The disc opens with "Dig," a frolicking romp about friendship, forgiveness and dirt-moving equipment. This melts like butter into "Minuet in 'F'," a song that is at one time both an ode to and a lament about what you really should be doing more of instead of surfing the Net.

"King of Bean" is the next song, and it's hip, it's hot, and it's happening. In fact, I'd wager it could kick the ass of any Barenaked Smash Ladies Mouth song any day of the week! (And nights, too!) Rounding out the first four songs is "Nekkid Hoe-down," which is, as advertised, a naked hoe-down. This song helps to show off the band's variety, since it's a shit kickin', achy-breaky heart racin', Shania Twain bitch-slappin' two-stepper. (Yeeeeee-HA!)

Other songs on the album include such future classic "Before They Were Stars" hits as: "Satan's Lullaby" (a soothing, restful lullaby honoring your lord and master Beelzebub); "The Clown Nose" (cotton candy and paranoia, circus-style, with an obscure comic strip reference); "Zoomzebataba" (a Zappa-esque number of the "Jazz Discharge Party Hats" variety -- and god bless you if you know what that means!); and much, much more!

A Halo Called Fred's lyrics on this disc mix the poetry of Shakespeare, the evocative imagery of D.H. Lawrence, the weird grammar of James Joyce, the eccentricity of J.D. Salenger, the capitalization of e.e. cummings, the pulse-pounding juicy squirming of a letter to Penthouse Forum, and the vocabulary of an episode of "South Park."

And I'd pit A Halo Called Fred's instrumentality up against your Eddie Van Halens, your Spike Joneses and you Motzarts any day!

Now, I'm no fancy "music critic," but I know what I like. I like having hot, passionate, deep, throbbing sex with my girlfriend in a public place (the thrill of getting caught just adds to the excitement), but just slightly less than that, I like this CD by A Halo Called Fred!

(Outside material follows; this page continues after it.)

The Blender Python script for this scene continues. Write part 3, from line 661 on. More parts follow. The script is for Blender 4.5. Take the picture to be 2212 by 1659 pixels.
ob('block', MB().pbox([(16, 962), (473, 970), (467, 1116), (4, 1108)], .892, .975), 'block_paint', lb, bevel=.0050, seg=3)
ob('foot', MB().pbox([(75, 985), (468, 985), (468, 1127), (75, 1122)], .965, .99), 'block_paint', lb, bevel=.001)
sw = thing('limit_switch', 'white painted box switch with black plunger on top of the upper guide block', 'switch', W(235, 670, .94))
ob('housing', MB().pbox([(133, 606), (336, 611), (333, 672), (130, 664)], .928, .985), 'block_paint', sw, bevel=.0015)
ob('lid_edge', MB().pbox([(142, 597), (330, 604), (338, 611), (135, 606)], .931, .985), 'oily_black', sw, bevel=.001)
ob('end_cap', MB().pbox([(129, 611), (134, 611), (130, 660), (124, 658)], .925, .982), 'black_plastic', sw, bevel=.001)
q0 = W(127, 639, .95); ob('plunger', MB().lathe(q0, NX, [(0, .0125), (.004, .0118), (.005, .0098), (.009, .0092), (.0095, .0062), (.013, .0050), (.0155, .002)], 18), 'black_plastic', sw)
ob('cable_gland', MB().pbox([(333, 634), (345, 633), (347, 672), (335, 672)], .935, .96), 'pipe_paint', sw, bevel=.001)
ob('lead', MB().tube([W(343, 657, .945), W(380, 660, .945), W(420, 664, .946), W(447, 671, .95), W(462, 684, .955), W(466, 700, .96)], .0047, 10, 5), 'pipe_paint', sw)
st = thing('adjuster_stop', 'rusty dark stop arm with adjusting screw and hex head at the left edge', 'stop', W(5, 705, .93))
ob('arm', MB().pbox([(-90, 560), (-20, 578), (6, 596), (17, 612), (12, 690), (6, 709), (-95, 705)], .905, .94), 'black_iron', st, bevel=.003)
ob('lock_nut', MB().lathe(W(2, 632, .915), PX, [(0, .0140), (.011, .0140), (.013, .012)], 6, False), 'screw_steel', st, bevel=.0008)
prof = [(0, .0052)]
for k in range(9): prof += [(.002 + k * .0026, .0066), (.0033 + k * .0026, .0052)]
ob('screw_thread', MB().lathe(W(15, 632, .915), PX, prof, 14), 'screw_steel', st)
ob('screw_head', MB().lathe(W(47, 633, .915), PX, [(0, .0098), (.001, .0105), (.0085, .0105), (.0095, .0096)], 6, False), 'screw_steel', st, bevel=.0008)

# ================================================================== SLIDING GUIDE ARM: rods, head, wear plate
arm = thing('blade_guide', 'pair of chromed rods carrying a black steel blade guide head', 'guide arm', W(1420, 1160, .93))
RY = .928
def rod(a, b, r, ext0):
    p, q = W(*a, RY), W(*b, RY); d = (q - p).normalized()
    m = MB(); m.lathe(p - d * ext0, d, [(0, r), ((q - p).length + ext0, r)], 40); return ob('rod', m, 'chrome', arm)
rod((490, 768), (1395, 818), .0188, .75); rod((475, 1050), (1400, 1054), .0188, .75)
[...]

If you're a fan of hip, funky, fun and funny music, it is imperative that you add this CD to your collection right away! (Note: "imperative" means, as important as breathing, eating, sleeping, and being "regular.") And if you enjoy Celine Dion, The Backstreet Boys, Brittney Spears, Hanson, Ricky Martin or performers of that ilk, then you really really need this CD, because your musical collection must totally SUCK, and this CD will up your "cool" factor by at least 10 points. That's right -- buy this CD, and you'll get laid at least twice as often! (More than that, if you're not too ugly!) And that, I personally guarantee!

"NITMFOI" by A Halo Called Fred -- it'll annoy your parents, embarrass your girlfriend, and impregnate your dog!